Written exercise: What is the number of lines in these entries that include "Blender"? Write that number and no other text.

[Items listed in a dataset]
---

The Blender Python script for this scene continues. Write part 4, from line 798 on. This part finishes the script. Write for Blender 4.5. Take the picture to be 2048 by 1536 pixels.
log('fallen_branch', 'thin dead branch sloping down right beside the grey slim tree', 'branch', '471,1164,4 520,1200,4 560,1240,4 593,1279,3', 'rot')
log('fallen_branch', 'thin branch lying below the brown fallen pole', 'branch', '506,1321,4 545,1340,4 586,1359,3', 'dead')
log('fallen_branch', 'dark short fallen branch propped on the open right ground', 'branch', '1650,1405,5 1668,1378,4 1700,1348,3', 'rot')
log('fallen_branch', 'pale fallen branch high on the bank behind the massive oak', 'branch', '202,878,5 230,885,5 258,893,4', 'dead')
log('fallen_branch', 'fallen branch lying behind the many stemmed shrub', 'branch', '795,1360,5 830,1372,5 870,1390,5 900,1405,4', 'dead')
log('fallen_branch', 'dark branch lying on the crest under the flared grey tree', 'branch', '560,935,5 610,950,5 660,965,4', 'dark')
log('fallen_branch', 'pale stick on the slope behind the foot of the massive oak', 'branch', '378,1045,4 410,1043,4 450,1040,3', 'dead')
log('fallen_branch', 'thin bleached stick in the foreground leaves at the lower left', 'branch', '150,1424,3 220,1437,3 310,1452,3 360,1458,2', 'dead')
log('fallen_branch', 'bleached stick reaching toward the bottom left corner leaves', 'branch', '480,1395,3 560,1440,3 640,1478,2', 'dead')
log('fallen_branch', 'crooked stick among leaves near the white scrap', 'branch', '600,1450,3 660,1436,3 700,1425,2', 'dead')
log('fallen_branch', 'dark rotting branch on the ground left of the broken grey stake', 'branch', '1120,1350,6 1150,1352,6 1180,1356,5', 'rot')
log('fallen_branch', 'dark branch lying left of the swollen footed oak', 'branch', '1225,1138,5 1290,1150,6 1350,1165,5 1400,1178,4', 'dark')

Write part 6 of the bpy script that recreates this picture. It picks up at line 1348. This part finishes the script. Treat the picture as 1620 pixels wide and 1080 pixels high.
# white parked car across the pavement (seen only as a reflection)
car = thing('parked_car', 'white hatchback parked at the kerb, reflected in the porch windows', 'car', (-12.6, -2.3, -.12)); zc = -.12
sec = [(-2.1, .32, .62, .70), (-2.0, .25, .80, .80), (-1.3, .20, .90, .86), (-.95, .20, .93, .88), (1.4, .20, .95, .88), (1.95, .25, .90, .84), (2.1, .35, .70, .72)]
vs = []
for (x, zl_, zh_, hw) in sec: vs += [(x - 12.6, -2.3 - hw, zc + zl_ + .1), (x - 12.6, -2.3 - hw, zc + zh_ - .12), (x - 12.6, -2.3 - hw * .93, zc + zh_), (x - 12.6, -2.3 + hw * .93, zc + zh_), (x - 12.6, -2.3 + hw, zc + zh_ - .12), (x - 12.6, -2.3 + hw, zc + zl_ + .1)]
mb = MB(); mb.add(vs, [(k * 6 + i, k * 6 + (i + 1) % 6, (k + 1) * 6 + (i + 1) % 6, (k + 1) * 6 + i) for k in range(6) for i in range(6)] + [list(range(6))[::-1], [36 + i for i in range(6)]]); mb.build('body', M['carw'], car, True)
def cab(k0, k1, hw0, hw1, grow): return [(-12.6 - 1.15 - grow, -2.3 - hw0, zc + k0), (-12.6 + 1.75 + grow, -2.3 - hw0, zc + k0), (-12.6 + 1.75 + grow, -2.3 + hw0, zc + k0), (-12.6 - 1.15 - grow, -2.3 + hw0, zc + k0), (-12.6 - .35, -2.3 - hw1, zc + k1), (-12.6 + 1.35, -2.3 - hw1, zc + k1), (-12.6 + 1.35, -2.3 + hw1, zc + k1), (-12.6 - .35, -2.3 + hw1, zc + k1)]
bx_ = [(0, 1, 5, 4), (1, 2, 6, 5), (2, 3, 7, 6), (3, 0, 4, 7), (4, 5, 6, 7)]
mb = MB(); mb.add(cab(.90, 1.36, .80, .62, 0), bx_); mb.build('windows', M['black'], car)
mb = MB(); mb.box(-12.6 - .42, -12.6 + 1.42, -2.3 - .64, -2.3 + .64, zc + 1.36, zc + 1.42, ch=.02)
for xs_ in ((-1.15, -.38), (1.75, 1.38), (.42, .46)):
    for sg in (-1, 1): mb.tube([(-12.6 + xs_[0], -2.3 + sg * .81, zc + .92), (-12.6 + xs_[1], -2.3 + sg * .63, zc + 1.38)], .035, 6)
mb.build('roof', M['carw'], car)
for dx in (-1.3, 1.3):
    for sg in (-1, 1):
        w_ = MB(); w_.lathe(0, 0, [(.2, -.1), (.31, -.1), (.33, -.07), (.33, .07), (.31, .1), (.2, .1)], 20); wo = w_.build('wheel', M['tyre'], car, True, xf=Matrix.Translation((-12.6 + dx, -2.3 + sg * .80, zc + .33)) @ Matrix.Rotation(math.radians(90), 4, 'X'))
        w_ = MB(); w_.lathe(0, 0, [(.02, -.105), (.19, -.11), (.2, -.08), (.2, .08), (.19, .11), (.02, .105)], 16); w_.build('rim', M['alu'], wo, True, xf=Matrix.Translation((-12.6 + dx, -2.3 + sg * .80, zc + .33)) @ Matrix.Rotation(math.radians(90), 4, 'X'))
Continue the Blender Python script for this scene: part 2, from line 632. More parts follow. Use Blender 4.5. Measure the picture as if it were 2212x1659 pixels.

---

Solution to this problem: 2